Source material:
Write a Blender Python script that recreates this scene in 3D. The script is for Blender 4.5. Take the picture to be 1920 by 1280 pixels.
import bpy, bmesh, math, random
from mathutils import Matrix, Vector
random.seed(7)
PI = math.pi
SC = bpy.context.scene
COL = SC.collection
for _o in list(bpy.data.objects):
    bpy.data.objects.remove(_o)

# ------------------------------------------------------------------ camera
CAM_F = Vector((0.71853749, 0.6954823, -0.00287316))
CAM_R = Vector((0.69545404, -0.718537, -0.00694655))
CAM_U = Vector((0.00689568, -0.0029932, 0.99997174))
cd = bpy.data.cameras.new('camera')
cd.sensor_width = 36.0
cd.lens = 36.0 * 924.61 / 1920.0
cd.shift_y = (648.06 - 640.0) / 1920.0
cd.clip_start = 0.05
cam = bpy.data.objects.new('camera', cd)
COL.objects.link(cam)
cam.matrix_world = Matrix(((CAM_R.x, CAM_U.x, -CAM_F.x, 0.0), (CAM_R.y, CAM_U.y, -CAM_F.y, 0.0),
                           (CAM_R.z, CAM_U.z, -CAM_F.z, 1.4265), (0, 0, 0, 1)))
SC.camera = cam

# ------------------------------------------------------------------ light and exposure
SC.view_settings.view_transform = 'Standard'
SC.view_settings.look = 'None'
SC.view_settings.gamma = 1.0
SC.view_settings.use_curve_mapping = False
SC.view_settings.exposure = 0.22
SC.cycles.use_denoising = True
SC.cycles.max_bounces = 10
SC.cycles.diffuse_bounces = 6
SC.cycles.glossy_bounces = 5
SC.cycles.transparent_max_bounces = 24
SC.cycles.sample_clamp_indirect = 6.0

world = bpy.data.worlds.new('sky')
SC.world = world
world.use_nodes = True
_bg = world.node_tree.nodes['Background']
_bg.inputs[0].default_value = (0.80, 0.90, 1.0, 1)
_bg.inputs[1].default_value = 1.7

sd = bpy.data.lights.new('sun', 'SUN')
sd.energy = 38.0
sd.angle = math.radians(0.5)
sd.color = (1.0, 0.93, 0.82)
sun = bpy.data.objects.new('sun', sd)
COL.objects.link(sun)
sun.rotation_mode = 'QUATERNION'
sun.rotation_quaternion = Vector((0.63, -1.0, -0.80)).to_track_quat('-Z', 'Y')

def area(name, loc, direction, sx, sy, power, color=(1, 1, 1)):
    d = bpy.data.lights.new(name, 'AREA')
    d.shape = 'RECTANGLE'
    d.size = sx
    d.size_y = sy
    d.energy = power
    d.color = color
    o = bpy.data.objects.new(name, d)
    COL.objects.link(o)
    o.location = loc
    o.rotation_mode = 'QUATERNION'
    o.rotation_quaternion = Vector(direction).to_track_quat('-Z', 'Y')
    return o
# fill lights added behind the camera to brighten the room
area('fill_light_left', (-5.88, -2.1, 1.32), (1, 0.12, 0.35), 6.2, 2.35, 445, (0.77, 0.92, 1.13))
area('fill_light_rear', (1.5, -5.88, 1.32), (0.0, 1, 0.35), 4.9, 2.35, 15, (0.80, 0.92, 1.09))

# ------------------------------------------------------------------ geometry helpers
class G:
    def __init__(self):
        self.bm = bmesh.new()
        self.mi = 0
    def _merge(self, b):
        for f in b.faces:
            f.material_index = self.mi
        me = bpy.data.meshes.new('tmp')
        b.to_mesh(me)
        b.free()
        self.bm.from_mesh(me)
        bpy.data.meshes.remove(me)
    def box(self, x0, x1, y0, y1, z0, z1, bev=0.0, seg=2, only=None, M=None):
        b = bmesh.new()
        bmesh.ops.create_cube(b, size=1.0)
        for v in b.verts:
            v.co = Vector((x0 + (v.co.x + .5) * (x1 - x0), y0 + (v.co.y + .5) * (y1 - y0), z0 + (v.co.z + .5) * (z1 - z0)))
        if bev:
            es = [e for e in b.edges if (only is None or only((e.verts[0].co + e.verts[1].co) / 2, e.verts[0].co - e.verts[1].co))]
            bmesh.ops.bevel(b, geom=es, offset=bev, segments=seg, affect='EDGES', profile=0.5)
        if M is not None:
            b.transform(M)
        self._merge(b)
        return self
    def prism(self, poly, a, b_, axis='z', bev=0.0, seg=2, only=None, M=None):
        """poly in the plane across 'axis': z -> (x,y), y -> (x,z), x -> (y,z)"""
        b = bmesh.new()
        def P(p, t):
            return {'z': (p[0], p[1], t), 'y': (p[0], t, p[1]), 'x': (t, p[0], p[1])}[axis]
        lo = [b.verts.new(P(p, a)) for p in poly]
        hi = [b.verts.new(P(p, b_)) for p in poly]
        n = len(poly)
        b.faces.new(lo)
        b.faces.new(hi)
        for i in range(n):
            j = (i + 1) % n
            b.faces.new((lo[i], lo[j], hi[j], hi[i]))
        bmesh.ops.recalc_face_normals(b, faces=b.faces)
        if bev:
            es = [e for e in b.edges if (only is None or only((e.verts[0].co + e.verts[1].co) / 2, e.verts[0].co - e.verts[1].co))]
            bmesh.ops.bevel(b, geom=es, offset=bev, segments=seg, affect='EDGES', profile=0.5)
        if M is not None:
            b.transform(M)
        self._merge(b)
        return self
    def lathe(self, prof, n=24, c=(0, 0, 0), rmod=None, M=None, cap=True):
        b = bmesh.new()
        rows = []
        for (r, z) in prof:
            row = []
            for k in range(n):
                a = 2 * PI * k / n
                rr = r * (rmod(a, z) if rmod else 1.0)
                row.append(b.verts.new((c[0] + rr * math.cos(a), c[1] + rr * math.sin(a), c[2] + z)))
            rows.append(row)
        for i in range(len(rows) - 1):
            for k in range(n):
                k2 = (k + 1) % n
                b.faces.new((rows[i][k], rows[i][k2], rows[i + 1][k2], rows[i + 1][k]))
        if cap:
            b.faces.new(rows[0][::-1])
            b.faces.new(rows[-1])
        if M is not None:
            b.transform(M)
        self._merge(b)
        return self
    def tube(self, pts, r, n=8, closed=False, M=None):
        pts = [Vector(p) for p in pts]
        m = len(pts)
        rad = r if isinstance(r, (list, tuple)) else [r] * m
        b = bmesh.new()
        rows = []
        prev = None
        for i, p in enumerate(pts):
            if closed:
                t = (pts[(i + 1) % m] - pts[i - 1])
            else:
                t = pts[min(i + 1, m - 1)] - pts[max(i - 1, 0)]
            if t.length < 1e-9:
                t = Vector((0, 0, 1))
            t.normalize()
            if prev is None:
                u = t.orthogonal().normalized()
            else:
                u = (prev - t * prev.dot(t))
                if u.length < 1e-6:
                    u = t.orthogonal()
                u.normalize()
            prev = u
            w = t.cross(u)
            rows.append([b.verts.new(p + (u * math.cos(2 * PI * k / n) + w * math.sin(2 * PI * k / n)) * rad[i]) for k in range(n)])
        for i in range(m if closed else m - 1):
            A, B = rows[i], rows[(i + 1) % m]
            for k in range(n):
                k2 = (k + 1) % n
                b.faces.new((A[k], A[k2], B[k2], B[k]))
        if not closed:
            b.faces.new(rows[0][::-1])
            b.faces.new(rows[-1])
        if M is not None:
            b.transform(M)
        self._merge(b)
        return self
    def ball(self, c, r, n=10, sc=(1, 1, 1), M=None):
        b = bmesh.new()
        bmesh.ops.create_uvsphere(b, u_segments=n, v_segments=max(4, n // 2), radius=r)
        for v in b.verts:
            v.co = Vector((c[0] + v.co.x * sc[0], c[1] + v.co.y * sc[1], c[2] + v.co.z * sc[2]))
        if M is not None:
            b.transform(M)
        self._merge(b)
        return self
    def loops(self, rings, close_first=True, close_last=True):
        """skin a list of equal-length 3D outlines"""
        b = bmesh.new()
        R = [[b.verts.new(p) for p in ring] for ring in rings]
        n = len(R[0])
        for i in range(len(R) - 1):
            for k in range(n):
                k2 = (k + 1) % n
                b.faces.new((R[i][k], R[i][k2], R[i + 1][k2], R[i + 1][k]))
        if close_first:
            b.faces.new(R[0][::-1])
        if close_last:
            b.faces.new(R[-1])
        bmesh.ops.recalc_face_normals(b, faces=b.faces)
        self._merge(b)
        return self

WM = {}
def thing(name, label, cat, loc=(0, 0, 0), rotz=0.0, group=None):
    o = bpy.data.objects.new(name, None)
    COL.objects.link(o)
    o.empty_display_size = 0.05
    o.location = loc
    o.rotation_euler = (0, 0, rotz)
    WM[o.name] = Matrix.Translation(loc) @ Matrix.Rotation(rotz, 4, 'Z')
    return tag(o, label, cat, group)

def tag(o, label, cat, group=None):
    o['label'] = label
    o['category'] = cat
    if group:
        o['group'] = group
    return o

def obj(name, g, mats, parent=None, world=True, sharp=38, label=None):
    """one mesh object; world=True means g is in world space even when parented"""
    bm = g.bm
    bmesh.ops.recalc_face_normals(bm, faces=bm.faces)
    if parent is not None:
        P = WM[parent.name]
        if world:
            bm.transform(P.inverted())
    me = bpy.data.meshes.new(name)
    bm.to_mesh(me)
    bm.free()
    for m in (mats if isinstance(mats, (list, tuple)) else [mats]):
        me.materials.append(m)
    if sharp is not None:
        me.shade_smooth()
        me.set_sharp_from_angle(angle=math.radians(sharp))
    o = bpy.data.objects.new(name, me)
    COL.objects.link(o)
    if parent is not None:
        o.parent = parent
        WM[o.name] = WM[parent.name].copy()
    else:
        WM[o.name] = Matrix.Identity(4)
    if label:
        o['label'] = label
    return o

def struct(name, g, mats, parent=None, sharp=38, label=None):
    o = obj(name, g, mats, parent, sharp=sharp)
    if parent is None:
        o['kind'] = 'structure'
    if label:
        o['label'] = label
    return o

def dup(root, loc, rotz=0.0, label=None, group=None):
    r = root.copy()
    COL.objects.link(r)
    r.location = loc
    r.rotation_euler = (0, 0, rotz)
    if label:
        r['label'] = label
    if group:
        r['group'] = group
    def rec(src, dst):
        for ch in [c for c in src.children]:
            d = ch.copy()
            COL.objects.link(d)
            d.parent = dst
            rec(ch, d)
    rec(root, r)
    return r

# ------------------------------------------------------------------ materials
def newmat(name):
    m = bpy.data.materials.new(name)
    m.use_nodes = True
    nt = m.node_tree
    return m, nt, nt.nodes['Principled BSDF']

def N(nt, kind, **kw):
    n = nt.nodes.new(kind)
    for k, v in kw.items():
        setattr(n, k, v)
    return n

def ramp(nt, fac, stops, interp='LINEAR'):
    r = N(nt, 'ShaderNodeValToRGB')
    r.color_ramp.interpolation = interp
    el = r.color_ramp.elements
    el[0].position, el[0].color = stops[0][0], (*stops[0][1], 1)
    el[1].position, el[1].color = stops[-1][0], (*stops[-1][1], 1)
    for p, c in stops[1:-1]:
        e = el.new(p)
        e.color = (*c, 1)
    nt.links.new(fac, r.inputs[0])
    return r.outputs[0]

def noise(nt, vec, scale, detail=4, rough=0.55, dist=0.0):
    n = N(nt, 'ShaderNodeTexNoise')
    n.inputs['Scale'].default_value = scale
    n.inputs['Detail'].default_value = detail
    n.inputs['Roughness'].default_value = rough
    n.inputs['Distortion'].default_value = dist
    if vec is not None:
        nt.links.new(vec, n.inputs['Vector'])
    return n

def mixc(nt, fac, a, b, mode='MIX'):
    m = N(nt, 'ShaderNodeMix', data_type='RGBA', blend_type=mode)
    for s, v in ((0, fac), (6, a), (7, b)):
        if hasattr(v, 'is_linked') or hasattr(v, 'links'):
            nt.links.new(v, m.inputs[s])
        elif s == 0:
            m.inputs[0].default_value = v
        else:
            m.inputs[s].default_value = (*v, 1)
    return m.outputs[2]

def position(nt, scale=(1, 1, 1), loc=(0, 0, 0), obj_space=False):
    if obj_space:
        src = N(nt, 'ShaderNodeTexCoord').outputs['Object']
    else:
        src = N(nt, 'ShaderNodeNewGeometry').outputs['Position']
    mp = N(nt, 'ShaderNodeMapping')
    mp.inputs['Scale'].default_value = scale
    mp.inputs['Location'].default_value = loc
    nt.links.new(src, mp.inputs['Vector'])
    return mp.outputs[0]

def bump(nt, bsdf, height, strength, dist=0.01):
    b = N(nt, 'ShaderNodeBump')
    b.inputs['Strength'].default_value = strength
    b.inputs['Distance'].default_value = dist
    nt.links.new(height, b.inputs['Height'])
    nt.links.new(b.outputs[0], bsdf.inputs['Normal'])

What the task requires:
Repeat the material word for word from its opening line up to and including the line containing "SC.camera = cam".

Correct result:
Write a Blender Python script that recreates this scene in 3D. The script is for Blender 4.5. Take the picture to be 1920 by 1280 pixels.
import bpy, bmesh, math, random
from mathutils import Matrix, Vector
random.seed(7)
PI = math.pi
SC = bpy.context.scene
COL = SC.collection
for _o in list(bpy.data.objects):
    bpy.data.objects.remove(_o)

# ------------------------------------------------------------------ camera
CAM_F = Vector((0.71853749, 0.6954823, -0.00287316))
CAM_R = Vector((0.69545404, -0.718537, -0.00694655))
CAM_U = Vector((0.00689568, -0.0029932, 0.99997174))
cd = bpy.data.cameras.new('camera')
cd.sensor_width = 36.0
cd.lens = 36.0 * 924.61 / 1920.0
cd.shift_y = (648.06 - 640.0) / 1920.0
cd.clip_start = 0.05
cam = bpy.data.objects.new('camera', cd)
COL.objects.link(cam)
cam.matrix_world = Matrix(((CAM_R.x, CAM_U.x, -CAM_F.x, 0.0), (CAM_R.y, CAM_U.y, -CAM_F.y, 0.0),
                           (CAM_R.z, CAM_U.z, -CAM_F.z, 1.4265), (0, 0, 0, 1)))
SC.camera = cam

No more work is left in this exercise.